In a patrician, dynastic family such as the Bushes, this created no small public relations counterpart and advantage.

It began at her husband’s 1989 inaugural ball, when Mrs. Bush appeared in a royal blue velvet gown with an asymmetric velvet bodice and draped satin skirt by Arnold Scassi (Scaasi being something of her go-to couturier) topped by a triple strand of pearls from Kenneth Jay Lane, the New York costume jeweler. The dress was elegant, but the pearls, declared to be faux, were a global hit, so much so that Mr. Lane renamed the necklace the “Barbara Bush pearls,” acknowledging Mrs. Bush’s role as an influencer longer before the term even existed.

They signaled, in their (relative) affordability, a break with the Reagan administration, and set off a trend for pearls, real and faux, in the jewelry industry — especially as it seemed Mrs. Bush so rarely took them off. As Mark Gurdus, vice president of sales for Marvella jewelry, told United Press International not long after Mrs. Bush moved into the White House, “Barbara Bush wearing them every night on the 6 p.m. news is really not hurting.”

According to the Kenneth Jay Lane website, where the Bush pearls continue to be sold (for $150), “the former first lady wore the three-strand necklace so often she said that, if she took it off, her head would fall off.”

They became her signature. She wore them with suits, with dresses, to casual events and state dinners, and she continued to do so long after her husband left office. She wore them when she met visiting dignitaries, and when she was photographed with her dog, Millie. She wore them on the cover of her official memoir, and on the cover of the coming biography, “The Matriarch,” by Susan Page, Mrs. Bush is pictured wearing a bright red coat and her three strands of pearls. They are now part of the historical record: the strands she wore to the inauguration were donated to the Smithsonian Institution in 1990.

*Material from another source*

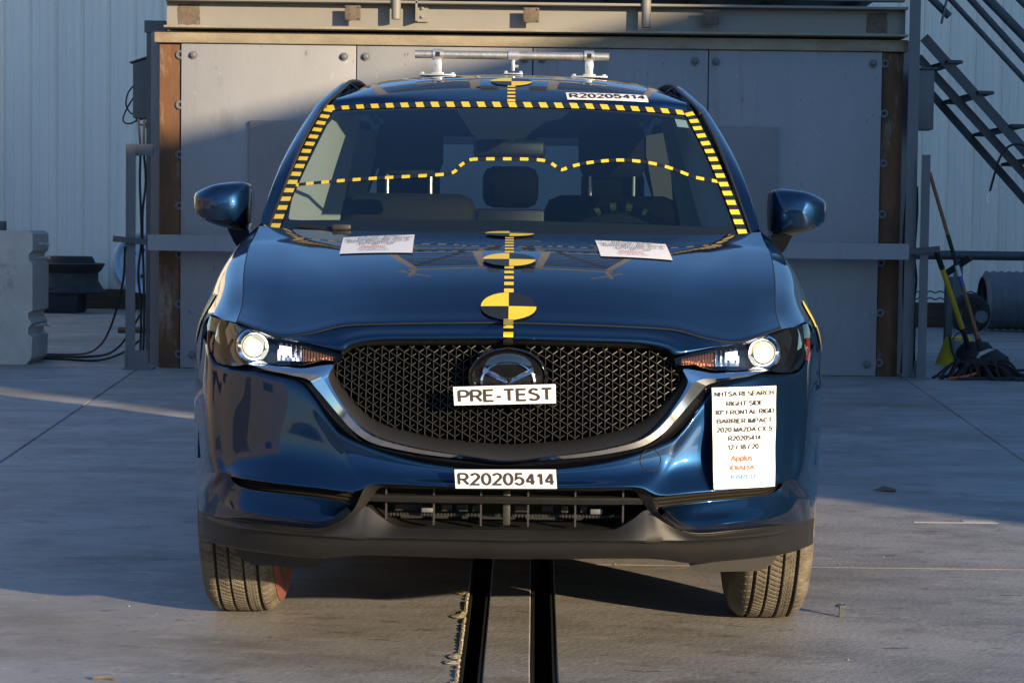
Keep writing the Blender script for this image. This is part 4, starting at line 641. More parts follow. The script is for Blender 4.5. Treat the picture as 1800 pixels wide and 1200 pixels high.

Early in the Bushes’ White House tenure, Mrs. Bush’s deputy press secretary, Jean Becker, told U.P.I. that the first lady wore the fake pearls because she “just liked them.” But in a 2015 interview with her granddaughter, Jenna Bush Hager, Mrs. Bush joked that she used them to cover the wrinkles on her neck. Both the attitude and the actuality are now a part of her legacy. She wore them well.